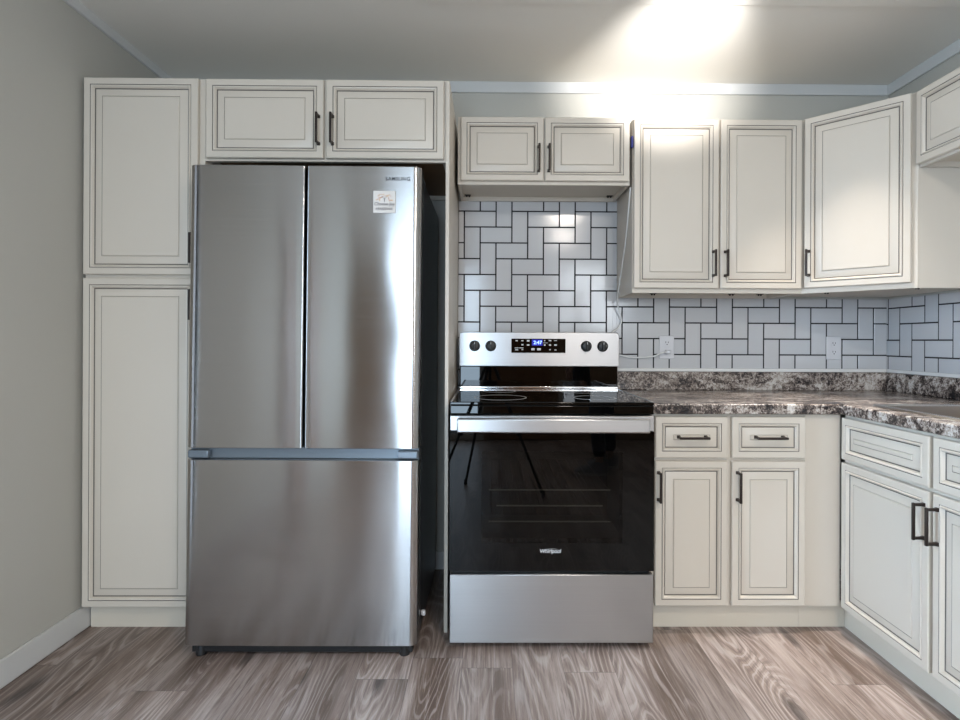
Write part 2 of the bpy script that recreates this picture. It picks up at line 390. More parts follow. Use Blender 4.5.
def make_handle(parent, cx, cz, vertical=True, length=0.118):
    """bar pull in the door's own frame; the door face is at y = -DT"""
    h = length/2; mb = MB(); s = 0.0045; so = DT+0.030
    if vertical:
        mb.box(cx-s, cx+s, -so-0.008, -so, cz-h, cz+h)
        for e in (-1, 1):
            zc = cz + e*(h-0.006)
            mb.rings([[(cx-a, y, zc-a), (cx+a, y, zc-a), (cx+a, y, zc+a), (cx-a, y, zc+a)] for y, a in ((-DT+0.001, 0.0065), (-DT-0.004, 0.006), (-DT-0.012, 0.0045), (-so-0.001, 0.0043))], [0]*4)
    else:
        mb.box(cx-h, cx+h, -so-0.008, -so, cz-s, cz+s)
        for e in (-1, 1):
            xc = cx + e*(h-0.006)
            mb.rings([[(xc-a, y, cz-a), (xc+a, y, cz-a), (xc+a, y, cz+a), (xc-a, y, cz+a)] for y, a in ((-DT+0.001, 0.0065), (-DT-0.004, 0.006), (-DT-0.012, 0.0045), (-so-0.001, 0.0043))], [0]*4)
    return mb.build('handle', M['bronze'], parent, bevel=0.0015)
def carcass(parent, w, d, z0, z1, lift=0.02, floor_mat=None, back=0.0):
    """open box of panels; the bottom panel sits a little up behind the frame"""
    t = 0.012
    mb = MB(); mb.box(0, t, -d+0.019, back, z0, z1).box(w-t, w, -d+0.019, back, z0, z1).box(t, w-t, -d+0.019, back, z1-t, z1).box(t, w-t, -0.006, back, z0+lift, z1-t)
    mb.box(t, w-t, -0.02, -0.006, z0, z0+lift)           # hanging rail under the back
    o = mb.build('carcass', M['cream'], parent)
    MB().box(t, w-t, -d+0.019, -0.006, z0+lift, z0+lift+t).build('bottom_panel', floor_mat or M['cream_board'], parent)
    return o
def face_frame(parent, w, d, z0, z1, stiles, rails, sw=0.03):
    """solid frame: outer stiles, extra centre stiles (x), rails (z)"""
    mb = MB(); y0, y1 = -d, -d+0.019
    mb.box(0, sw, y0, y1, z0, z1).box(w-sw, w, y0, y1, z0, z1)
    for a, b_ in rails: mb.box(sw, w-sw, y0, y1, a, b_)
    for xa, xb, za, zb in stiles: mb.box(xa, xb, y0+0.0003, y1-0.0003, za, zb)
    return mb.build('face_frame', M['cream'], parent)
def bracket(parent, x, y, z, flip=1):
    """small hanging bracket with its screw, seen from below"""
    mb = MB(); mb.box(x-0.014, x+0.014, y-0.010, y+0.010, z-0.003, z)
    mb.lathe([(0.004, 0), (0.004, -0.006), (0.001, -0.007)], (x-0.006*flip, y, z-0.003), n=10)
    mb.lathe([(0.004, 0), (0.004, -0.006), (0.001, -0.007)], (x+0.007*flip, y+0.003, z-0.003), n=10)
    return mb.build('bracket', M['bronze'], parent)

G_WALL = 'cream wall cabinets'; G_BASE = 'cream base cabinets'
# --- pantry
pw, pd = 0.465, 0.61
p = thing('pantry_cabinet', 'tall cream two-door pantry cabinet against the left wall, left of the refrigerator', 'cabinet', (-1.587, 0, 0))
mb = MB(); mb.box(0, 0.012, -pd+0.019, 0, 0.1, 2.168).box(pw-0.012, pw, -pd+0.019, 0, 0.1, 2.168).box(0.012, pw-0.012, -pd+0.019, 0, 2.156, 2.168).box(0.012, pw-0.012, -pd+0.019, 0, 0.1, 0.112).box(0.012, pw-0.012, -0.006, 0, 0.112, 2.156)
mb.build('carcass', M['cream'], p)
face_frame(p, pw, pd, 0.1, 2.168, [], [(0.1, 0.13), (1.37, 1.41), (2.138, 2.168)])
du = make_front('door', p, 0.002, 0.445, 1.398, 2.164, -pd); make_handle(du, 0.432, 0.100)
dl = make_front('door', p, 0.002, 0.445, 0.102, 1.384, -pd); make_handle(dl, 0.432, 1.178)
MB().box(0.002, pw, -pd+0.047, -pd+0.035, 0, 0.1).build('toe_kick', M['cream_board'], p)

# --- over the fridge
fw = 0.944
f = thing('wall_cabinet', 'deep cream two-door cabinet bridging over the steel refrigerator', 'cabinet', (-1.1215, 0, 0), 0, G_WALL)
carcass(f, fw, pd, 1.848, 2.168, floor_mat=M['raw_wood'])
face_frame(f, fw, pd, 1.848, 2.168, [(0.455, 0.489, 1.868, 2.14)], [(1.848, 1.868), (2.14, 2.168)])
a = make_front('door', f, 0.010, 0.467, 1.856, 2.163, -pd); make_handle(a, 0.4395, 0.108)
a = make_front('door', f, 0.4775, 0.9365, 1.856, 2.163, -pd); make_handle(a, 0.0265, 0.108)
# --- panel right of the fridge
tag(MB().box(-0.1770, -0.1625, -0.622, -0.001, 0, 2.165).build('end_panel', M['cream'], bevel=0.001),
    'tall narrow cream end panel standing between refrigerator and range', 'panel')

# --- over the range
r0, rw, ud = -0.1475, 0.77, 0.31
f = thing('wall_cabinet', 'short cream two-door wall cabinet hanging above the range', 'cabinet', (r0, 0, 0), 0, G_WALL)
carcass(f, rw, ud, 1.845, 2.147)
face_frame(f, rw, ud, 1.845, 2.147, [(0.36, 0.41, 1.865, 2.127)], [(1.845, 1.865), (2.127, 2.147)])
a = make_front('door', f, 0.014, 0.3815, 1.859, 2.142, -ud); make_handle(a, 0.3465, 0.096)
a = make_front('door', f, 0.3885, 0.7655, 1.859, 2.142, -ud); make_handle(a, 0.0165, 0.096)
bracket(f, 0.035, -0.05, 1.865); bracket(f, rw-0.035, -0.05, 1.865, -1)

# --- tall two-door upper
f = thing('wall_cabinet', 'tall cream two-door wall cabinet hanging just right of the range', 'cabinet', (0.636, 0, 0), 0, G_WALL)
uw = 0.7605
carcass(f, uw, ud, 1.364, 2.143)
face_frame(f, uw, ud, 1.364, 2.143, [(0.36, 0.41, 1.384, 2.12)], [(1.364, 1.384), (2.12, 2.143)])
a = make_front('door', f, 0.003, 0.3815, 1.384, 2.138, -ud); make_handle(a, 0.3535, 0.110)
a = make_front('door', f, 0.3905, 0.7535, 1.384, 2.138, -ud); make_handle(a, 0.0200, 0.110)
bracket(f, 0.17, -0.05, 1.384); bracket(f, 0.56, -0.05, 1.384, -1); bracket(f, 0.70, -0.05, 1.384)

# --- diagonal corner upper
f = thing('wall_cabinet', 'cream corner wall cabinet with one diagonal door', 'cabinet', (0, 0, 0), 0, G_WALL)
cx0, cxr, cs = 1.3972, 2.0085, 0.305
poly = [(cx0, -0.001), (cx0, -cs), (1.7010, -0.607), (cxr, -0.607), (cxr, -0.001)]
def inset_poly(t): return [(cx0+t, -0.001-t), (cx0+t, -cs), (1.7010-0.001, -0.607+t), (cxr-t, -0.607+t), (cxr-t, -0.001-t)]
mb = MB(); q = inset_poly(0.012)
mb.box(cx0, cx0+0.012, -cs, -0.001, 1.364, 2.143).box(1.7010, cxr, -0.607, -0.595, 1.364, 2.143)
mb.prism([(cx0+0.012, -0.001), (cx0+0.012, -cs), (1.7010, -0.595), (cxr, -0.595), (cxr, -0.001)], 2.131, 2.143)
mb.build('carcass', M['cream'], f)
MB().prism([(cx0+0.012, -0.003), (cx0+0.012, -cs), (1.7010, -0.595), (cxr-0.001, -0.595), (cxr-0.001, -0.003)], 1.374, 1.386).build('bottom_panel', M['cream_board'], f)
fl = math.hypot(1.7010-cx0, 0.607-cs)
fr = MB(); fr.box(0, 0.03, 0, 0.019, 1.364, 2.143).box(fl-0.03, fl, 0, 0.019, 1.364, 2.143).box(0.03, fl-0.03, 0, 0.019, 1.364, 1.39).box(0.03, fl-0.03, 0, 0.019, 2.12, 2.143)
fr.build('face_frame', M['cream'], f, loc=(cx0, -cs, 0), rotz=-PI/4)
k = math.sqrt(0.5)
a = make_front('door', f, 0, 0.388, 1.386, 2.140, 0, loc=(cx0+k*0.020, -cs-k*0.020, 1.386), rotz=-PI/4); make_handle(a, 0.019, 0.110)
bracket(f, 1.52, -0.30, 1.374); bracket(f, 1.75, -0.54, 1.374)

# --- short upper on the right wall
f = thing('wall_cabinet', 'short cream wall cabinet high on the right wall above the sink', 'cabinet', (XR-0.0005, -0.612, 0), -PI/2, G_WALL)
carcass(f, 0.91, 0.305, 1.842, 2.143)
face_frame(f, 0.91, 0.305, 1.842, 2.143, [(0.43, 0.48, 1.862, 2.123)], [(1.842, 1.862), (2.123, 2.143)])
a = make_front('door', f, 0.004, 0.450, 1.852, 2.139, -0.305); make_handle(a, 0.43, 0.096)
a = make_front('door', f, 0.459, 0.905, 1.852, 2.139, -0.305); make_handle(a, 0.018, 0.096)

# --- base cabinet right of the range
bd = 0.61
def base_carcass(parent, w, toe=True, top=0.861, x_from=0.0):
    mb = MB(); t = 0.012
    mb.box(0, t, -bd+0.019, 0, 0.1, top).box(w-t, w, -bd+0.019, 0, 0.1, top).box(t, w-t, -bd+0.019, 0, 0.1, 0.1+t).box(t, w-t, -0.006, 0, 0.1+t, top).box(t, w-t, -bd+0.019, -bd+0.06, top-t, top)
    mb.build('carcass', M['cream'], parent)
    MB().box(x_from, w, -bd+0.047, -bd+0.035, 0, 0.1).build('toe_kick', M['cream_board'], parent)
f = thing('base_cabinet', 'cream base cabinet with two drawers over two doors, right of the range', 'cabinet', (0.620, 0, 0), 0, G_BASE)
bw = 0.628
base_carcass(f, bw)
face_frame(f, bw, bd, 0.1, 0.861, [(0.30, 0.345, 0.13, 0.85)], [(0.1, 0.13), (0.66, 0.70), (0.845, 0.861)])
for x0, x1, hx in ((0.031, 0.3170, 0.0115), (0.3330, 0.6225, 0.0200)):
    a = make_front('drawer', f, x0, x1, 0.689, 0.851, -bd); make_handle(a, (x1-x0)/2, 0.083, vertical=False)
    a = make_front('door', f, x0, x1, 0.108, 0.676, -bd); make_handle(a, hx, 0.471)
# --- filler to the corner
f = thing('corner_filler', 'plain cream filler board in the corner between the base cabinets', 'panel', (1.2485, -bd, 0))
MB().box(0, 0.1420, -0.002, 0.017, 0.1, 0.861).build('board', M['cream'], f)
MB().box(0.0005, 0.1845, 0.035, 0.047, 0, 0.1).build('toe_kick', M['cream_board'], f)
# --- sink base
f = thing('base_cabinet', 'cream sink base cabinet with two doors along the right wall under the sink', 'cabinet', (XR-0.0005, -0.630, 0), -PI/2, G_BASE)
base_carcass(f, 0.914, x_from=-0.066)
face_frame(f, 0.914, bd, 0.1, 0.861, [(0.44, 0.474, 0.13, 0.85)], [(0.1, 0.13), (0.66, 0.70), (0.845, 0.861)])
for x0, x1, hx in ((0.006, 0.448, 0.424), (0.464, 0.908, 0.020)):
    make_front('drawer_front', f, x0, x1, 0.689, 0.851, -bd)
    a = make_front('door', f, x0, x1, 0.108, 0.676, -bd); make_handle(a, hx, 0.471)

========

- **PROBLEM TO WORK ON**
Above are some lines. Repeat exactly, and only, those from the line that has "carcass(f, fw, pd, 1.848, 2.168, floor_mat=M['raw_wood'])" through the line that has "and range', 'panel')".

- **RESPONSE**
carcass(f, fw, pd, 1.848, 2.168, floor_mat=M['raw_wood'])
face_frame(f, fw, pd, 1.848, 2.168, [(0.455, 0.489, 1.868, 2.14)], [(1.848, 1.868), (2.14, 2.168)])
a = make_front('door', f, 0.010, 0.467, 1.856, 2.163, -pd); make_handle(a, 0.4395, 0.108)
a = make_front('door', f, 0.4775, 0.9365, 1.856, 2.163, -pd); make_handle(a, 0.0265, 0.108)
# --- panel right of the fridge
tag(MB().box(-0.1770, -0.1625, -0.622, -0.001, 0, 2.165).build('end_panel', M['cream'], bevel=0.001),
    'tall narrow cream end panel standing between refrigerator and range', 'panel')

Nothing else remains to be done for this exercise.